Good news for SLP, which managed to keep going. The surge in materials for home renovations – much talked about during the summer – didn’t help the pulp business. The market for printing and writing paper, meanwhile, crashed, due to schools and offices closing or greatly reducing their activities. So tissue paper up, but other paper down, including newsprint.

Printing and writing paper, McWhannel says, was expected to decline at a rate of three to five per cent per year. Instead it plummeted by 40 per cent in 2020.

“With schools closed, no one was buying,” he says.

But there’s always a flip side (at least in 2020 there was) and online shopping had its effect.

“That stuff is often shipped in boxes,” says McWhannel, “So the box and carton board demand increased.”

Cups are up

One interesting sidelight to this phenomenon is the use of paper for packaging of food products such as noodle cups. This apparently wasn’t expected, with offices closing. But take-out orders from restaurants using the ‘clam-shell’ packaging has gone up, and – again – somebody has to come up with the raw material!

Overall, 2020 has been a down market, McWhannel says. “Tissue up, printing down; board up and international markets down.

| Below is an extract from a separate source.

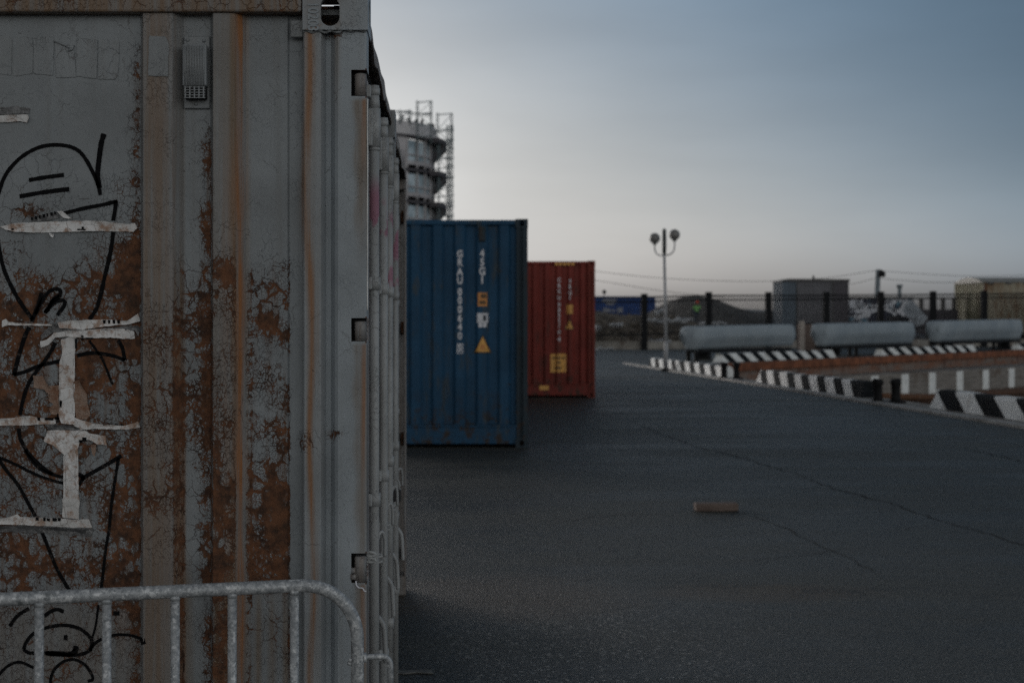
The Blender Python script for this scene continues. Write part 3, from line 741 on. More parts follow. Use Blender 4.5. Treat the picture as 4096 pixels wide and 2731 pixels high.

We expect 2021 to be a much better year.”

At the mill

Markets aside, things continue to go pretty well at the mill, McWhannel says. He praises the team there and says although the mill is small, in global terms it competes very well, “like a small-town hockey team, beating the city teams!”

SLP has set production records in the past five years, the proud manager continues, and reliability is “above world class.”

Asked about Slave Lake Pulp’s side project of producing electrical power from mill waste fermentation, he says it’s humming along at 140 per cent of expectations.

A final word for the people he works with: “They are skilled, hard-working, sincere, thoughtful and appreciative. If I look at the plant closures around the continent, I am confident our little mill will continue to compete for decades.”